6.3 Why are stable computing environments important for reproducible research?

  • Reproducibility: A stable computing environment ensures that the software will run the same way every time it is executed. This is important for reproducibility, as it allows others to run the software and obtain the same results.

  • Portability: A stable computing environment can be easily shared with others, allowing them to run the software on their own systems.

  • Collaboration: A stable computing environment allows multiple researchers to work on the same project without worrying about compatibility issues.

  • Longevity: A stable computing environment ensures that the software will continue to run in the future, even as software tools and libraries are updated.

Imagine your research project as your home that provides functionality for cooking, sleeping, working/studying, etc.

When you install all software tools and libraries on your laptop, your kitchen, living room and bed are all in the same room. Everything is unseparable, and possibly interdependent: If you blow a fuse in the kitchen, the power in the whole rooms goes out.

With virtual environments, you can think of your research project as a house with separate rooms. Each room has its own purpose and is independent of the others. If you blow a fuse in the kitchen, the power in the living and bedroom is still on. However, if it rains through the roof, all rooms might be affected.

When you containerize your software environments, each room is a shipping container. Each part can be shipped to another location, and still work as intended.

House example

6.4 Use cases

  • Resolve Depdendencies and simplify Installation - Containers can be used to package software and its dependencies into a single unit that can be easily installed and run on any system. This is useful for software that has complex dependencies or requires specific versions of libraries.

  • Reproducibility: Containers can be used to create reproducible computing environments that can be easily shared with others. This is important for reproducible research, as it allows others to run the software and obtain the same results. For example, the initative BioContainers provides a collection of bioinformatics tools in containers.

  • Scalability: Containers can be easily scaled up to run on multiple machines, allowing for parallel processing of large datasets. This is important for high-performance computing applications, such as machine learning and data analysis.

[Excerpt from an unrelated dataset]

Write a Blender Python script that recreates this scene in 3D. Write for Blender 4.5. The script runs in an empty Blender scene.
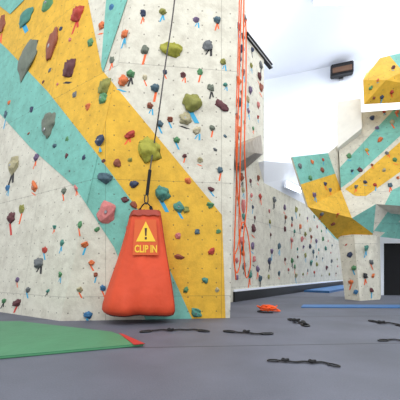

  • Development: Containers can be used to create isolated development environments that are separate from the host system. This is useful for testing new software tools and libraries without affecting the host system.

  • Cloud computing: With the advent of cloud computing, containerization has become an important tool for deploying software in the cloud. Containers can be easily deployed on cloud platforms such as Amazon Web Services (AWS), Google Cloud Platform (GCP), and Microsoft Azure without worrying about the underlying operating system and installed libraries on the host system.

7 Docker

Docker is one containerization tool that is widely used in the research community. Docker allows you to package software and its dependencies into a container that can be easily shared and run on any system.

Docker concepts

Some important concepts in Docker are:

  • Dockerfile: A Dockerfile is a text file that contains instructions for building a Docker image. The Dockerfile specifies the base image, software tools, and libraries that are required to run the software. Think of the the Dockerfile as the recipe for building a container.

  • Images: An image is a read-only template that contains the software and its dependencies. Images are used to create containers. The image is the packaged version of a kitchen, with everything you need to follow the recipe.

  • Containers: A container is a running instance of an image. Containers are isolated from each other and from the host system. The container is the operating kitchen that produces the meal.